The Turn of the Key — Ruth Ware (2019)

A nanny answers an ad for a position at a remote Scottish smart home — a house whose technology is supposed to make it perfectly safe. Written as a letter from prison, where the narrator awaits trial for a child’s death. Ware updates the classic gothic structure (the governess at the great house with a secret) to a contemporary thriller with complete confidence. The isolation, the malevolent house, the hidden history — all present.


Reading by Theme

Isolated settings: The Shining → Doctor Sleep → The Haunting of Hill House.

Psychological horror (minimal supernatural): Misery → Rebecca → The Haunting of Hill House.

Family under pressure: Pet Sematary → The Shining → Mexican Gothic.

Contemporary gothic: Mexican Gothic → The Turn of the Key → Doctor Sleep.

Frequently Asked Questions

What makes The Shining different from other horror novels?

The Shining works on two levels simultaneously: as a supernatural horror novel (the Overlook Hotel is genuinely haunted) and as a psychological study of a man whose alcoholism, violence, and failure destroy his family. Jack Torrance's breakdown has causes that precede the hotel's influence — the supernatural amplifies what is already there. This double register, where the horror is both real and a manifestation of psychological damage, is what distinguishes it from simpler haunted-house fiction.

What is the best book to read after The Shining?

Doctor Sleep by Stephen King (2013) is the direct sequel and the natural next choice — it follows Danny Torrance as an adult dealing with both his psychic gift and his inherited alcoholism.
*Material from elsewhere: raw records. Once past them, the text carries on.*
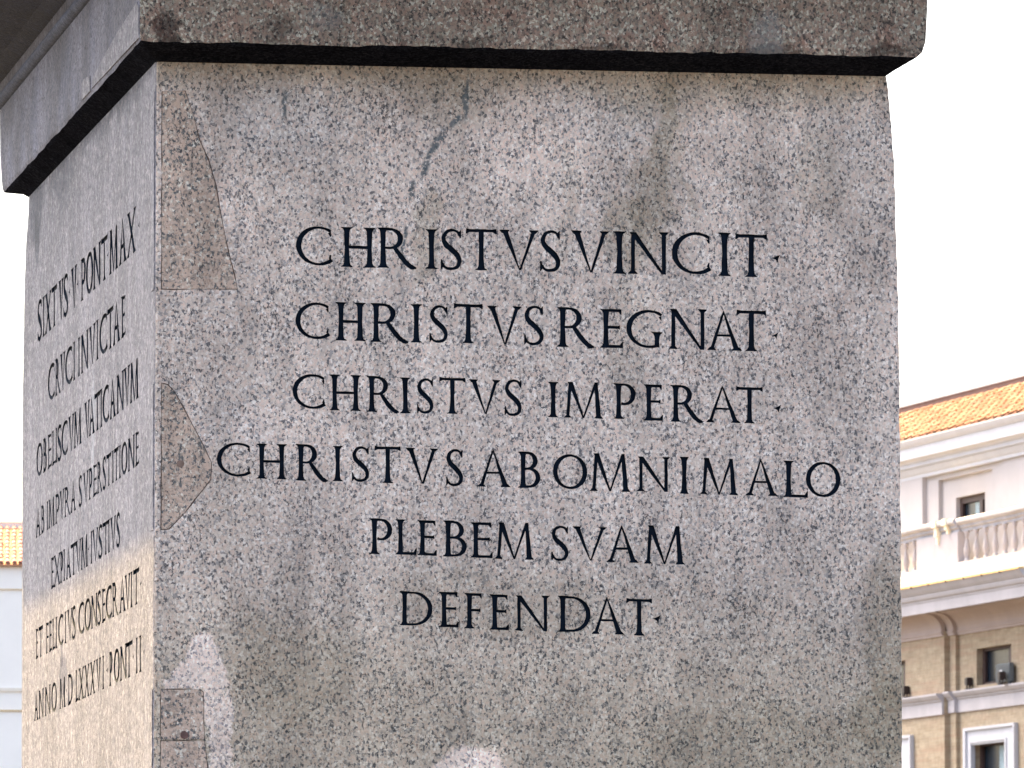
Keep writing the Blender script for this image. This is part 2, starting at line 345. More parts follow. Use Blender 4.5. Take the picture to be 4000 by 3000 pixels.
    if c == 'S':
        pts = catmull([(.90, .83), (.78, .935), (.52, .972), (.25, .91), (.13, .76), (.24, .62), (.50, .50), (.76, .37), (.88, .22), (.76, .075), (.46, .028), (.22, .06), (.07, .16)], 3)
        pts = [(x*w, y) for x, y in pts]
        fw = lambda t, d: TH*.8 + (TW*1.05-TH*.8)*math.exp(-((t-.5)/.24)**2)
        return [ribbon(pts, fw), [(.80*w, .90), (.93*w, .99), (.96*w, .99), (.96*w, .80), (.90*w, .76), (.86*w, .82)],
                [(.16*w, .085), (.02*w, 0), (.0, .01), (.0, .25), (.07*w, .26), (.12*w, .16)]]
    if c == 'V':
        m = w*.52
        return [diag(m, e*.95, .0, .98, .03, TW*1.15), diag(m+.015, w-e*.8, .0, .98, .055, TH*1.35), serif(e*.95, 1, TW*.55, .06, up=False), serif(w-e*.8, 1, TH*.6, .075, up=False)]
    if c == 'A':
        m = w*.46
        return [diag(w-e, m, .02, 1.02, TW*1.15, .035), diag(e*.78, m, .02, .99, TH*1.3, .05), bar((w*.24, .385), (w*.74, .385), TH*.8), serif(w-e, 0, TW*.55, .065), serif(e*.78, 0, TH*.6, .07)]
    if c == 'N':
        x1 = .11; x2 = w-.11
        return [diag(x1, x1, .02, .95, TH*1.3), diag(x2, x2, .0, .98, TH*1.3), diag(x2-.02, x1-.01, .0, .99, TW*.5, TW*1.3), serif(x1, 0, TH*.6, .07), serif(x2, 1, TH*.6, .07, up=False)]
    if c == 'M':
        x1, x4 = w*.09+.02, w-e*.9; x2, x3, m = w*.17, w*.80, w*.50
        return [diag(x1, x2, .02, .99, TH*1.2), diag(m, x2, 0, 1.0, TW*.35, TW*1.15), diag(m, x3, 0, .97, TW*.35, TH*1.1), diag(x4, x3+.01, .02, 1.0, TW*1.1, TW*.7), serif(x1, 0, TH*.6, .06), serif(x4, 0, TW*.5, .06)]
    if c == 'X':
        return [diag(w-e*.85, e*.85, .02, .98, TW), diag(e*.6, w-e*.6, .02, .98, TH*1.1), serif(w-e*.85, 0, TW*.5, .06), serif(e*.85, 1, TW*.5, .06, up=False), serif(e*.6, 0, TH*.6, .06), serif(w-e*.6, 1, TH*.6, .06, up=False)]
    if c == '.': return [[(0, .62), (.30*w, .68), (w, 1), (.80*w, .5), (.72*w, 0), (.50*w, .38)]]
    return [stem(w/2)]

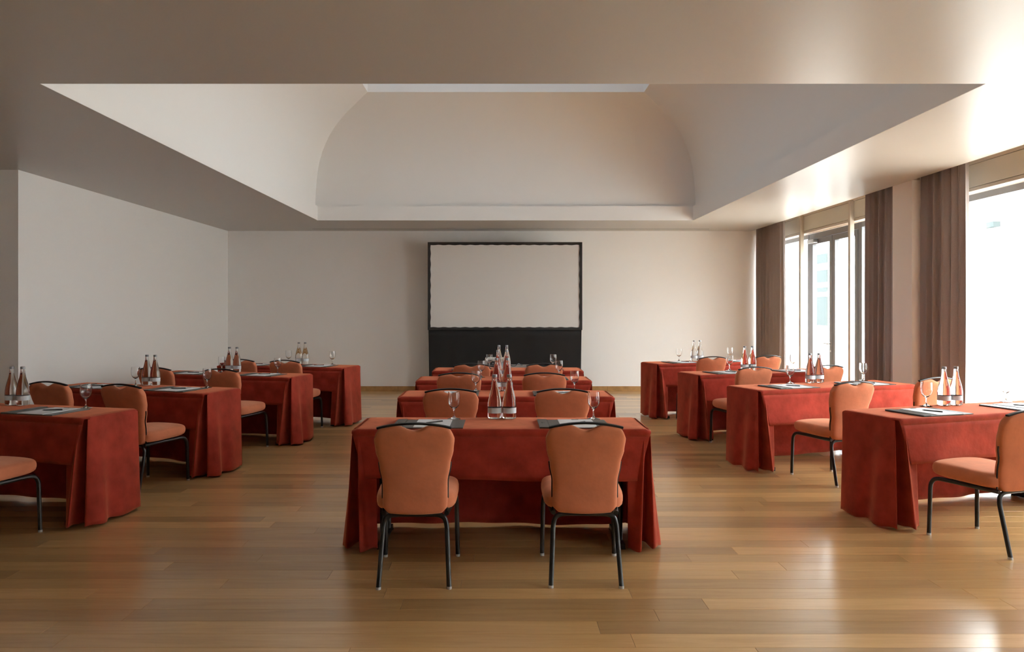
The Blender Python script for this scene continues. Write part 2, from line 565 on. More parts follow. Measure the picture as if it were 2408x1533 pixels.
# outer lintel over all the windows and the recess above the curtains
lt = MB()
lt.box(4.985, 5.55, YR - 0.2, YB + 0.2, 2.81, 3.40)
lt.box(XC, 5.55, YR - 0.2, YB + 0.2, 3.10, 3.40)
structure(lt.build('wall_right_lintel', 'wall'))

def curtain(y0, y1, xc, folds, seed, label, spread=0.06, hem=0.02):
    rr = random.Random(seed)
    ph = [rr.uniform(0, 6.28) for _ in range(5)]
    mb = MB()
    nu = folds * 14
    def fn(u, v):
        # v: 0 top .. 1 bottom
        wid = (y1 - y0)
        k = 1 + spread * v
        ym = (y0 + y1) / 2
        uu = u + 0.012 * math.sin(9 * u + ph[0] + 1.3 * v)
        y = ym + (uu - 0.5) * wid * k
        a = 2 * PI * folds * uu
        amp = 0.034 + 0.014 * v + 0.010 * math.sin(5.1 * u + ph[1])
        x = xc + amp * math.sin(a + 0.5 * math.sin(3 * u * PI + ph[2]) + 0.35 * v * math.sin(7 * u + ph[3])) \
            + 0.008 * math.sin(2.1 * a + ph[4]) + 0.010 * v * math.sin(4 * v + 5 * u)
        y += 0.012 * math.sin(2 * a + 0.6)
        return (x, y, 3.06 + (hem - 3.06) * v)
    mb.grid(fn, nu, 22)
    o = mb.build('curtain', 'curtain', None, True)
    md = o.modifiers.new('cloth_thickness', 'SOLIDIFY')
    md.thickness = 0.003
    md.offset = 0
    tag(o, label, 'curtain', 'brown window curtains')
    return o
curtain(12.53, 13.82, 4.755, 9, 1, 'brown full-length curtain in the corner beside the back wall', 0.02)
curtain(8.93, 9.70, 4.755, 6, 2, 'narrow brown pleated curtain between the glazed door and the white pillar', 0.03)
curtain(7.62, 8.43, 4.765, 6, 5, 'wide brown curtain nearest the camera, beside the big white window', 0.03)

# ------------------------------------------------------------------ outside
structure(MB().box(5.3, 40, -30, 70, -0.25, -0.06).build('ground', 'paving'))
ew = structure(MB().box(14.0, 14.5, -20, 60, -0.06, 5.0).build('wall_courtyard', 'white_render'))
MB().box(13.9, 14.0, 20, 60, 0.50, 0.60).build('ledge', 'white_render', ew)
for (y, z0, z1) in ((31.9, 3.55, 3.95), (31.9, 2.72, 3.25), (31.9, 2.30, 2.50), (31.9, 0.85, 2.1)):
    f = MB()
    f.box(13.93, 14.0, y, y + 1.0, z0, z1)
    f.build('far_window', 'ext_grey', ew)
f = MB().box(13.6, 14.0, 34.6, 35.4, 1.1, 3.9)
f.build('far_shutter', 'ext_green', ew)
pb = MB()
pb.box(7.4, 8.4, 11.0, 12.6, -0.06, 0.36)
pb.box(7.36, 8.44, 10.96, 12.64, 0.36, 0.42)
tag(pb.build('planter_bench', 'white_render'), 'low white plastered bench outside the big window', 'bench')
bk = MB()
bk.box(13.80, 14.0, 20.9, 21.5, 3.85, 4.0)
bk.build('wall_lamp_bracket', 'ext_grey', ew)

# ------------------------------------------------------------------ projection screen
SY = 13.35
kx = F / SY
sx0, sx1 = (1006 - VX) / kx, (1369 - VX) / kx
sz1, sz0 = EYE + (VY - 569.5) / kx, EYE + (VY - 776) / kx
ps = empty('projection_screen', ((sx0 + sx1) / 2, SY, 0))
tag(ps, 'large white projection screen with black border and black skirt at the back wall', 'screen')
hw = (sx1 - sx0) / 2
bw = 0.05
MB().box(-hw + 0.02, hw - 0.02, 0.0, 0.012, sz0 + 0.02, sz1 - 0.02).build('projection_surface', 'screen', ps)
br = MB()
outer, inner = [], []
NS = 60
def ring(pts_o, pts_i):
    n = len(pts_o)
    vs_ = [(x, -0.018, z) for x, z in pts_o] + [(x, -0.014, z) for x, z in pts_i] + [(x, 0.03, z) for x, z in pts_o] + [(x, -0.001, z) for x, z in pts_i]
    fs_ = []
    for i in range(n):
        j = (i + 1) % n
        fs_.append((i, j, n + j, n + i))
        fs_.append((i, 2 * n + i, 2 * n + j, j))
        fs_.append((n + i, n + j, 3 * n + j, 3 * n + i))
    br.add(vs_, fs_)
po, pi_ = [], []
def wv(s):
    return 0.0045 * math.sin(s * 2 * PI / 0.19)
for i in range(NS):
    s = i / NS; x = -hw + 2 * hw * s; xi = -hw + bw + (2 * hw - 2 * bw) * s
    po.append((x, sz0)); pi_.append((xi, sz0 + bw + wv(xi)))
for i in range(NS):
    s = i / NS; z = sz0 + (sz1 - sz0) * s; zi = sz0 + bw + (sz1 - sz0 - 2 * bw) * s
    po.append((hw, z)); pi_.append((hw - bw - wv(zi), zi))
for i in range(NS):
    s = i / NS; x = hw - 2 * hw * s; xi = hw - bw - (2 * hw - 2 * bw) * s
    po.append((x, sz1)); pi_.append((xi, sz1 - bw - wv(xi)))
for i in range(NS):
    s = i / NS; z = sz1 - (sz1 - sz0) * s; zi = sz1 - bw - (sz1 - sz0 - 2 * bw) * s
    po.append((-hw, z)); pi_.append((-hw + bw + wv(zi), zi))
ring(po, pi_)
br.build('border', 'screen_border', ps)
sk = MB()
def skf(u, v):
    x = -hw + 0.012 + (2 * hw - 0.024) * u
    x *= 1 - 0.012 * v
    y = 0.012 + 0.006 * v * math.sin(u * 60) + 0.004 * math.sin(u * 23 + 1)
    return (x, y - 0.018, sz0 + 0.012 + (0.015 - sz0 - 0.012) * v)
sk.grid(skf, 120, 10)
so = sk.build('skirt', 'skirt', ps, True)
md = so.modifiers.new('cloth_thickness', 'SOLIDIFY'); md.thickness = 0.004
for s in (-1, 1):
    lg = MB()
    lg.box(s * (hw - 0.30) - 0.015, s * (hw - 0.30) + 0.015, 0.025, 0.055, 0.02, sz1 - 0.1)
    lg.box(s * (hw - 0.30) - 0.02, s * (hw - 0.30) + 0.02, -0.02, 0.42, 0.0, 0.03)
    lg.build('support_leg', 'black_metal', ps)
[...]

Pet Sematary is the darker, more frightening King novel for readers who want the emotional devastation of The Shining without the supernatural explanation. For something outside King, The Haunting of Hill House by Shirley Jackson is the novel that most directly influenced The Shining.

Is The Shining based on a true story?

No — The Shining is fiction. King has said he was inspired partly by his own experience with alcoholism (Jack Torrance's arc reflects anxieties about his own drinking, which King was dealing with when he wrote the novel) and partly by a stay at the Stanley Hotel in Estes Park, Colorado. The Stanley Hotel is the inspiration for the Overlook. The story itself is original.

What is different between The Shining book and the Kubrick film?

The film and the novel diverge significantly. In King's novel, Jack Torrance is a recovering alcoholic who genuinely loves his son and is slowly corrupted by the hotel; his arc is a tragedy. In Kubrick's film, Jack (Jack Nicholson) seems unstable from the first scene, making the hotel's influence almost redundant. King famously disliked Kubrick's adaptation for this reason — and for the different ending. Both are masterpieces in their own medium.